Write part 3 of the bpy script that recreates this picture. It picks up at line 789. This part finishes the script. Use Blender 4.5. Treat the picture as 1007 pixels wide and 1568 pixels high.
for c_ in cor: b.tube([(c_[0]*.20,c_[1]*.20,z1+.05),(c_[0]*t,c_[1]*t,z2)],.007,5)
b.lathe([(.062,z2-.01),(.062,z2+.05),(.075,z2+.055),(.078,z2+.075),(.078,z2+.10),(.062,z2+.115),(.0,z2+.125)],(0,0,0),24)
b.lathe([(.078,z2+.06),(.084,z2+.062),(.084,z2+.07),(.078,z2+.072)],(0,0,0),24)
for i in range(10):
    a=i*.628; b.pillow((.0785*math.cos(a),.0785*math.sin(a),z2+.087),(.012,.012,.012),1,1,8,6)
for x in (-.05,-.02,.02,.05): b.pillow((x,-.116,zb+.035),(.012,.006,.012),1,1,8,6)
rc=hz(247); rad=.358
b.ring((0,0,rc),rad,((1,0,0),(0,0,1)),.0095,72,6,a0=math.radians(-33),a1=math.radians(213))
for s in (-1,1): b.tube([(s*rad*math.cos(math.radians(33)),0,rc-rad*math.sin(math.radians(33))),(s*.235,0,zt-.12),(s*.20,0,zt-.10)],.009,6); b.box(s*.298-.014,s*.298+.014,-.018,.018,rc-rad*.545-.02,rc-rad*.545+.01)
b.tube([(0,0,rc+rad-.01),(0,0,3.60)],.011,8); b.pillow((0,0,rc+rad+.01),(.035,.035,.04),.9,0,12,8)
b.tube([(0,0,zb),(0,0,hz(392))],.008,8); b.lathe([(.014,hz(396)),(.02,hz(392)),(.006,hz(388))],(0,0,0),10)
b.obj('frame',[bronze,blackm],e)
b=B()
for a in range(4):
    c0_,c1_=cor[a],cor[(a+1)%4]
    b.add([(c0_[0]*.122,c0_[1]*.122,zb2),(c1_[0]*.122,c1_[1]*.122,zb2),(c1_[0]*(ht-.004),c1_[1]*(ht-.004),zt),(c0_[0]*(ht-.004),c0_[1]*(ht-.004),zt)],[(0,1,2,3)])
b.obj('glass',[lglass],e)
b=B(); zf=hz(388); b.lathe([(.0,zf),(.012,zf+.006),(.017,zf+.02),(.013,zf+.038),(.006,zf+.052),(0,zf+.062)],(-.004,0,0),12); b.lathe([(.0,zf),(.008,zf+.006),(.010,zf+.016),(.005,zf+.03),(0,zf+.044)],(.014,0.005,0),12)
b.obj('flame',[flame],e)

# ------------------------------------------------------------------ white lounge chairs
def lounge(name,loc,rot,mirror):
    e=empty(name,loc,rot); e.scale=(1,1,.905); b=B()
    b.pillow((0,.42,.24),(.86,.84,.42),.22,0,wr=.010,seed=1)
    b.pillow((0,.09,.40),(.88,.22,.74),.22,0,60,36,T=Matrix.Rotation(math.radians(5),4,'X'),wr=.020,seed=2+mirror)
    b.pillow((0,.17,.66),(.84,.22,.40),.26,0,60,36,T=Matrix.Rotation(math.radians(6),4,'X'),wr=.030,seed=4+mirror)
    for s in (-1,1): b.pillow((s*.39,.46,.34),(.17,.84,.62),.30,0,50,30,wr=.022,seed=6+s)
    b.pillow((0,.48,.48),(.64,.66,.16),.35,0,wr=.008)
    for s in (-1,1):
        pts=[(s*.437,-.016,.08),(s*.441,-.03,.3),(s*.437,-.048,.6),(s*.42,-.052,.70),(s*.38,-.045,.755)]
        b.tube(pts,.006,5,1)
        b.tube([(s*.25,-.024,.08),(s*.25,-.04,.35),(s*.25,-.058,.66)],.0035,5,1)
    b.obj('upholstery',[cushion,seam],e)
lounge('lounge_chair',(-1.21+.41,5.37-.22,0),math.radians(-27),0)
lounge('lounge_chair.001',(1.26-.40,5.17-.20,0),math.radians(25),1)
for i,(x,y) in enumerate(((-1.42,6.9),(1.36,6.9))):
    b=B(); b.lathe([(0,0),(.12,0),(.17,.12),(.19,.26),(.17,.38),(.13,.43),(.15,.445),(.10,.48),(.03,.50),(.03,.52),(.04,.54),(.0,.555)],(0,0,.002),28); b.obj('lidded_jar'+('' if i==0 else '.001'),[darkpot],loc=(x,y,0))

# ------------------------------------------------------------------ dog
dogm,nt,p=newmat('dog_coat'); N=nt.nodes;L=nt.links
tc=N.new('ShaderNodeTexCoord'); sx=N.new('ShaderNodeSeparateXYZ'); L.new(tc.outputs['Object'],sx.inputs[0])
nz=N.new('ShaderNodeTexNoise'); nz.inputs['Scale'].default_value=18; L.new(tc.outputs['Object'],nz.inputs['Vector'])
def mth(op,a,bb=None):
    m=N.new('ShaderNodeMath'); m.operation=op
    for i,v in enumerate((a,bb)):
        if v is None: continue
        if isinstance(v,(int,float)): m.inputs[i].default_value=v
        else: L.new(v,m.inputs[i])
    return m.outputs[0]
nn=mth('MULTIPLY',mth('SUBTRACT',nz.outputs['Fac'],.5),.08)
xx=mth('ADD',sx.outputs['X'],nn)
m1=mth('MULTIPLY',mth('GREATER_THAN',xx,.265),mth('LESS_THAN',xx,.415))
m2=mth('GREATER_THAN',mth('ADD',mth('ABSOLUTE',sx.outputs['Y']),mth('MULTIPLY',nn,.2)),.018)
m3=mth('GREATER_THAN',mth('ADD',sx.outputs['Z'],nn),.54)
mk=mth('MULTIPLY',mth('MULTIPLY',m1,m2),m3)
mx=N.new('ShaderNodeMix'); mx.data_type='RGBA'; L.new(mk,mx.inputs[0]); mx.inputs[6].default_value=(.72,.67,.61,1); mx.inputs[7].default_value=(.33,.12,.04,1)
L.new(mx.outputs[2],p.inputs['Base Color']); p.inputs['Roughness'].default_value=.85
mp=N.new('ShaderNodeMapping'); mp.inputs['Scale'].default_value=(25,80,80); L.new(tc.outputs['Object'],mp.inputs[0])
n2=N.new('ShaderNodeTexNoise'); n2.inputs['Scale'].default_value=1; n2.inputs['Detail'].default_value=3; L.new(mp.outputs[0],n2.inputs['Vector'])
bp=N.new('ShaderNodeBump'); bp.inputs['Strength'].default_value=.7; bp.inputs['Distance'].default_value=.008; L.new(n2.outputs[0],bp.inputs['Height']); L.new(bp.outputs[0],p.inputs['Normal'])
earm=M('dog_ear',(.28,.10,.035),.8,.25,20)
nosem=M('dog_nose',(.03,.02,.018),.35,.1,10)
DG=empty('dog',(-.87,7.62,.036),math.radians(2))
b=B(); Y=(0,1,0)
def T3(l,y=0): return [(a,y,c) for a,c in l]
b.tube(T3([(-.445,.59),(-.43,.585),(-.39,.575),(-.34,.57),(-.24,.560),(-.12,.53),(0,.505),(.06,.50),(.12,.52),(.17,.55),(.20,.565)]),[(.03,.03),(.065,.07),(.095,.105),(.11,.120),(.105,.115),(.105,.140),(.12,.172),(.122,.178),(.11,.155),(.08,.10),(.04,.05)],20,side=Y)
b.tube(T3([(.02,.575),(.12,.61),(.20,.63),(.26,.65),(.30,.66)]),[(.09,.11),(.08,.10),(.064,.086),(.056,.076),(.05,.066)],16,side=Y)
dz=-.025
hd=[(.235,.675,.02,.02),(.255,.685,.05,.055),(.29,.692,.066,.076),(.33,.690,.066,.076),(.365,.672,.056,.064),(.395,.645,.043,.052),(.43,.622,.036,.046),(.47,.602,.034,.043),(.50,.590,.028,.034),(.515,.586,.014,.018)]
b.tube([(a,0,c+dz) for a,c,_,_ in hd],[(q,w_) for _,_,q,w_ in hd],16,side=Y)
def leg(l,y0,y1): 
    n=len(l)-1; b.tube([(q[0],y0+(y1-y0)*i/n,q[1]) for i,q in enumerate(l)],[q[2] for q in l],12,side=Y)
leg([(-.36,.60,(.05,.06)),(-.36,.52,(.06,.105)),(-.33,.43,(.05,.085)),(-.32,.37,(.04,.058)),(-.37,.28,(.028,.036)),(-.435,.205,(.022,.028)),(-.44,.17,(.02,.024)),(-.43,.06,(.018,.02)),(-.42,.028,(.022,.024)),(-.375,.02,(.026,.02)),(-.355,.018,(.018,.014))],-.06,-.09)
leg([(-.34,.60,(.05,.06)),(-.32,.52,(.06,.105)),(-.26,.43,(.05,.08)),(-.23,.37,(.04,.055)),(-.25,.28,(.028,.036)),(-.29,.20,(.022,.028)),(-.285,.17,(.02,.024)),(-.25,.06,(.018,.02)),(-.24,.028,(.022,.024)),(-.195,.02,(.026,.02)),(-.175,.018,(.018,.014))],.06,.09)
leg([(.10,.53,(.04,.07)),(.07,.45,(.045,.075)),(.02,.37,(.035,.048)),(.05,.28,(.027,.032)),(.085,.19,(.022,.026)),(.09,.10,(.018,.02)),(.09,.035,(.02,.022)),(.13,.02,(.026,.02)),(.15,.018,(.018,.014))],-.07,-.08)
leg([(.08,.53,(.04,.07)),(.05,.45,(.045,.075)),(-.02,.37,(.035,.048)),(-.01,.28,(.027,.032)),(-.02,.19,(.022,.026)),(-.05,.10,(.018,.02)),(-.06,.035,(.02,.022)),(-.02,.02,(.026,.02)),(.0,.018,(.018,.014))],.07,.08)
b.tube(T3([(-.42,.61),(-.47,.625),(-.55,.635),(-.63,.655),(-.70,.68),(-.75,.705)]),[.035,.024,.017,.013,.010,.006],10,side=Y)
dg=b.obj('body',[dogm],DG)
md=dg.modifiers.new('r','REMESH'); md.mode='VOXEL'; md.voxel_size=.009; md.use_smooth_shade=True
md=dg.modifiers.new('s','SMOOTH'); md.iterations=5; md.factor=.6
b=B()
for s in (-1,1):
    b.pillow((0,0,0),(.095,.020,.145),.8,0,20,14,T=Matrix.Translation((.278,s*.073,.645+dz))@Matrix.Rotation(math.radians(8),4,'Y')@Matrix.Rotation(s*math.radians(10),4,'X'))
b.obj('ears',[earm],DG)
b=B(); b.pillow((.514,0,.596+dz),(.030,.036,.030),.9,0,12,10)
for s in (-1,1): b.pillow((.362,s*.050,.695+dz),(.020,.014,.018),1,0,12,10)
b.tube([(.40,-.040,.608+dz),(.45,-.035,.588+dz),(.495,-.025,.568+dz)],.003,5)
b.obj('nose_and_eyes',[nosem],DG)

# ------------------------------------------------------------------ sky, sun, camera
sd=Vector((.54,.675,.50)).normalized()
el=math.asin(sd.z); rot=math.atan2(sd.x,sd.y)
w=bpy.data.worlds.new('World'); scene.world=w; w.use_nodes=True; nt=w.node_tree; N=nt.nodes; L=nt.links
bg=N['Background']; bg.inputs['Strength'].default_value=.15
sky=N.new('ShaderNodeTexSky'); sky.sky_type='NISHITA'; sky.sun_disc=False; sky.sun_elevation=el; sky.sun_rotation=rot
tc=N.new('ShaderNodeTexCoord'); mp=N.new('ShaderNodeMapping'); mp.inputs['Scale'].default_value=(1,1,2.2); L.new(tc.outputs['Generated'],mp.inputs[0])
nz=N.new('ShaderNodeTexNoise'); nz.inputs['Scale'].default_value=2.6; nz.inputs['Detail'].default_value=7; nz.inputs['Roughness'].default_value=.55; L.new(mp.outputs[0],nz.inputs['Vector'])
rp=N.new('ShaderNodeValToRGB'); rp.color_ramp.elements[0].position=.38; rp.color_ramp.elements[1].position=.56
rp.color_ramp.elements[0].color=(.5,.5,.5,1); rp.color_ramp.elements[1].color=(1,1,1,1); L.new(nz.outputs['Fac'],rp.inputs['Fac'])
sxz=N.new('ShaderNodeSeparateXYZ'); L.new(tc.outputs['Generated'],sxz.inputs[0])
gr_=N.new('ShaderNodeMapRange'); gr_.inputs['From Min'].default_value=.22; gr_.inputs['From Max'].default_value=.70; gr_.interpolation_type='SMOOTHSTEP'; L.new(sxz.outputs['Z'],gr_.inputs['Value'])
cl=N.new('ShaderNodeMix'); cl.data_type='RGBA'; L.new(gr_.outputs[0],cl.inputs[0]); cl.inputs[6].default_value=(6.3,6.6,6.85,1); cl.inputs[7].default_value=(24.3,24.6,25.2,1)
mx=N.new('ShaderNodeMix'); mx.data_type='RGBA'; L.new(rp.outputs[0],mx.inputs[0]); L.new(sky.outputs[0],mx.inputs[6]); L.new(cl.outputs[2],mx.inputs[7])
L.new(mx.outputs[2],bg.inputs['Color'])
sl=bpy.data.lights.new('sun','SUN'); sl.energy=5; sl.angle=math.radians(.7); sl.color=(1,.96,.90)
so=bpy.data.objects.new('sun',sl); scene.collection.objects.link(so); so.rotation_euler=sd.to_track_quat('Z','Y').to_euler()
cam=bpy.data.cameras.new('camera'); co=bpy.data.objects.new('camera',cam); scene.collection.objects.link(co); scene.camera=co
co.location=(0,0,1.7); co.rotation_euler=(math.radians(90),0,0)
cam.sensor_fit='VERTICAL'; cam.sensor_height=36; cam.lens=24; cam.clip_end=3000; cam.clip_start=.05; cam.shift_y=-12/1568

--------

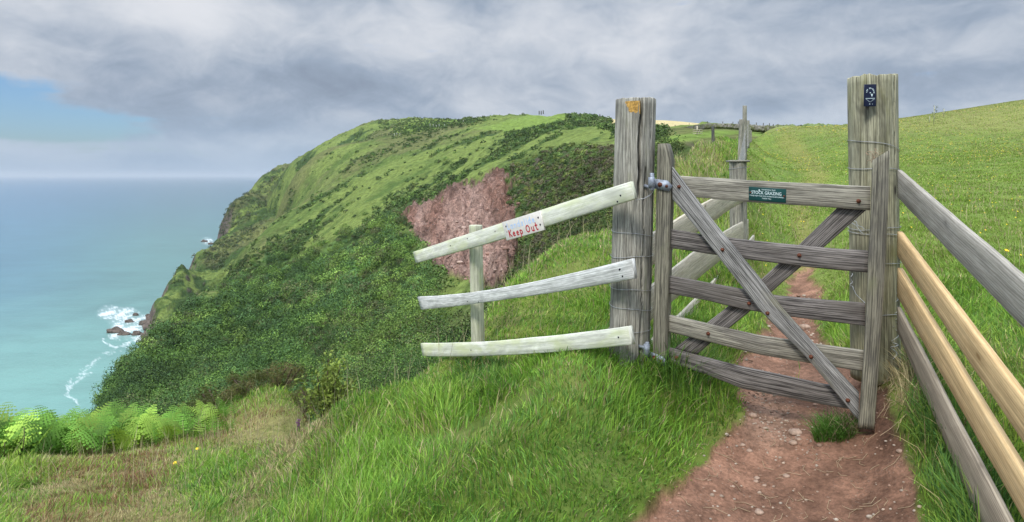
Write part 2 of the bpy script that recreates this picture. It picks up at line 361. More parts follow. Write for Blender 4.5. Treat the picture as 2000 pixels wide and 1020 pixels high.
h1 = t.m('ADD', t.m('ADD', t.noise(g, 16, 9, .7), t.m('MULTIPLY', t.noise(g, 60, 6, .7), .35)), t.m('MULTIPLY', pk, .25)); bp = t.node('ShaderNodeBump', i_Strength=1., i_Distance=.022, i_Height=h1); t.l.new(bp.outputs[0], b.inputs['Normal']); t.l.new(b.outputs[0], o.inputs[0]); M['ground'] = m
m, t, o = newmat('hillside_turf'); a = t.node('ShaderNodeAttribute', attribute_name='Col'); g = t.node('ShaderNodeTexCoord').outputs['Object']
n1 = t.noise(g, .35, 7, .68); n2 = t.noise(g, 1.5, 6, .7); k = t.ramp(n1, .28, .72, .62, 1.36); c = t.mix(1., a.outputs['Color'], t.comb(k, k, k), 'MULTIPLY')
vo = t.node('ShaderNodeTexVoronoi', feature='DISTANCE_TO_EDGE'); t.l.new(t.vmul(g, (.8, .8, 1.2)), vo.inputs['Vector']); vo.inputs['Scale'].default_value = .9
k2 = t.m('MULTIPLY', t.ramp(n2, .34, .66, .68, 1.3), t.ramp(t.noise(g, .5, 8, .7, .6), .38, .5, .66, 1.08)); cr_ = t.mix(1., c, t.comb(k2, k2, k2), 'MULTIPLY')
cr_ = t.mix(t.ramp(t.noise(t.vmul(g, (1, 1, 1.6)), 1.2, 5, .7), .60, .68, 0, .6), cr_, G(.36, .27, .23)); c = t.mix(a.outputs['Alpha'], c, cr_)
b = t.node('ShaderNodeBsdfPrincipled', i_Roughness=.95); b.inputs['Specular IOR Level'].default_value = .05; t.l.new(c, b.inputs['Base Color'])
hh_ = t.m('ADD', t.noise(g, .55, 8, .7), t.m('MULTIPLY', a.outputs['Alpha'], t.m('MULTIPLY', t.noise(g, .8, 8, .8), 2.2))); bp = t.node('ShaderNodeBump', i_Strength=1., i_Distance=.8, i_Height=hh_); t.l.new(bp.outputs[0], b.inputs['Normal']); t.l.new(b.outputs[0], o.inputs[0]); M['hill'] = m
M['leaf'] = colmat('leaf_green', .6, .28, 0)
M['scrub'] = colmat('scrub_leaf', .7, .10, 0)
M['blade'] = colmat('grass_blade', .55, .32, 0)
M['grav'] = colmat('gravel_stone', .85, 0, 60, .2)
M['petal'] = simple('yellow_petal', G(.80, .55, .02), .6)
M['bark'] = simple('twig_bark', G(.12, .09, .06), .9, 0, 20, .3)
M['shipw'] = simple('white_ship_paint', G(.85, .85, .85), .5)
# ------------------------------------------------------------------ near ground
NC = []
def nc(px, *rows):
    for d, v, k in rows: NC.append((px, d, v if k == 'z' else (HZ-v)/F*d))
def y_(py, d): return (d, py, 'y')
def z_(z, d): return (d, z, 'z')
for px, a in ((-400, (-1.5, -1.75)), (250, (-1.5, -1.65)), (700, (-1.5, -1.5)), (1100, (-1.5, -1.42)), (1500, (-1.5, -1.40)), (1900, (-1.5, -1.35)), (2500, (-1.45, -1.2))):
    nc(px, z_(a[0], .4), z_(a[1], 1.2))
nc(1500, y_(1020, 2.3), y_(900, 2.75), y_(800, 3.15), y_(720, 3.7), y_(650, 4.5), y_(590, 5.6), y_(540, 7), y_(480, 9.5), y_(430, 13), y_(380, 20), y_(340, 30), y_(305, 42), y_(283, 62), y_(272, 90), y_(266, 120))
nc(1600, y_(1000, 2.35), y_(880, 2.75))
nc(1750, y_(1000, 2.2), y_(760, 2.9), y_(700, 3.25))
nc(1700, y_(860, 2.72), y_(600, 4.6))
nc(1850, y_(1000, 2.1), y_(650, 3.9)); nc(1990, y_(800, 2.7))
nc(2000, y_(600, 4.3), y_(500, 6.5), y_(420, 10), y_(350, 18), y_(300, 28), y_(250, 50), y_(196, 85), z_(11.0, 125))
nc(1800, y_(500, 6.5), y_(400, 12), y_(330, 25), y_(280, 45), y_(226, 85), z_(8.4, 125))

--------

- **Objective**
Set out every line from the material that contains the string "this".

- **Exercise result**
Write part 3 of the bpy script that recreates this picture. It picks up at line 789. This part finishes the script. Use Blender 4.5. Treat the picture as 1007 pixels wide and 1568 pixels high.
Write part 2 of the bpy script that recreates this picture. It picks up at line 361. More parts follow. Write for Blender 4.5. Treat the picture as 2000 pixels wide and 1020 pixels high.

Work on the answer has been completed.